Dies kann zu politischen und gesellschaftlichen Fehlentwicklungen führen, indem etwa migrationspolitische Maßnahmen mit Kriminalitätsbekämpfung begründet werden. Eine Kriminalpolitik, die darauf abzielt, bestimmte Gruppen pauschal auszugrenzen oder zu stigmatisieren, ist daher weder gerechtfertigt oder verhältnismäßig noch wirksam und praktikabel.
Die eigentlichen Herausforderungen liegen jedoch in sozialen und strukturellen Faktoren, die kriminalpräventiv adressiert werden sollten. Statt repressiver Maßnahmen gegen bestimmte Gruppen sind präventive Strategien gefragt, die soziale Ungleichheit, Bildungschancen und integrative Maßnahmen in den Fokus rücken.
Die größte Bedrohung der Demokratie, der freiheitlichen demokratischen Grundordnung und für das friedliche Zusammenleben der diversen Bevölkerungsmitglieder ist und bleibt noch immer der Rechtsextremismus und das Erstarken rechter Bestrebungen (Bundesministerium des Innern und für Heimat, 2024). Ein faktenbasierter, differenzierter und sachlicher Blick auf Kriminalität ist essenziell, um gesellschaftlichen Spaltungen entgegenzuwirken und wirksame präventive und auch politische Maßnahmen entwickeln zu können.
Literatur (ohne Links)
- Heinz, W. (2024). Wird Deutschland seit zwei Jahren wegen der gestiegenen Ausländerkriminalität unsicherer? Konstanzer Inventar Sanktionsforschung.
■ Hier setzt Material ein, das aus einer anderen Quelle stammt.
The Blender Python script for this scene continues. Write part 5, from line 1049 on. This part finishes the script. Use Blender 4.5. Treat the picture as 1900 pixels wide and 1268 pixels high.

- Radicalization Awareness network (2021). Islamismus bei KonvertitInnen – Herausforderungen und Empfehlungen für die Rehabilitationsarbeit. European Commission. Luxemburg.
- Weber, K. (2023). Islamistischer Terrorismus in Deutschland. Analyse der Täterprofile deutscher Syrien-Rückkehrer auf Basis von Gerichtsakten. Springer VS. Wiesbaden.